On the third day, the group got a special tour of the San Francisco flower market, and then went on to visit Yerba Buena Gardens, armed with their cameras and sketch pads. The idea was to capture some of the many architectural and landscaping details of this urban parklet, which they were then asked to use as inspiration for an arrangement to complete that same afternoon (think Project Runway challenge). The results were as diverse as they were impressive, and really showed how much the participants had embraced Natasha's affinity for exuberant creative expression and bold use of unusual materials.


During the critique for the Yerba Buena Gardens-inspired arrangements at the end of the third day.

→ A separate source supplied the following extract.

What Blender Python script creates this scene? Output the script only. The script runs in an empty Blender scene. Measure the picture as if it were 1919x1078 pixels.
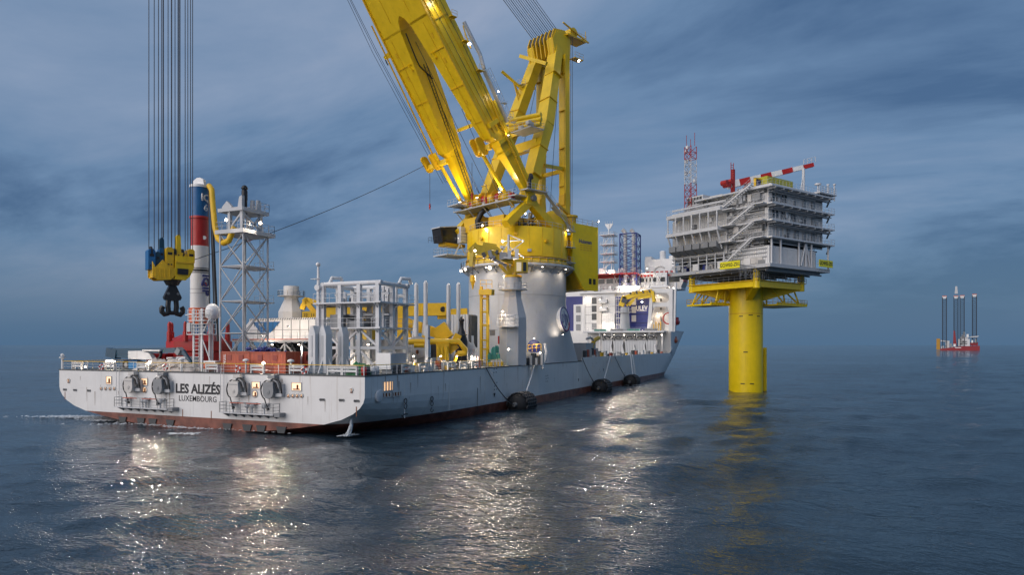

The seminar was hosted in a formerly industrial building in San Francisco's Dogpatch district, which is now home to mostly creative businesses — photographers, event planners, catering companies — and has sweeping views of the city and the East Bay. Natasha and her team had made sure that the seminar participants (some of them from places as far as Florida and Hawaii) got to take in as many of San Francisco's treasures as possible and didn't run out of energy, so they served up tasty breakfasts and lunches from hip local businesses like Kitchenette. We got to use the space of Hands On Gourmet for our lunches, and ever since I'm thinking about possible opportunities to host a cooking class party there.



It was really fantastic to be part of the seminar, and I got a lot of inspiration and new ideas from it that I can't wait to try out. And judging by their enthusiasm, the participants from across the country all felt the same. Thank you, Natasha and team!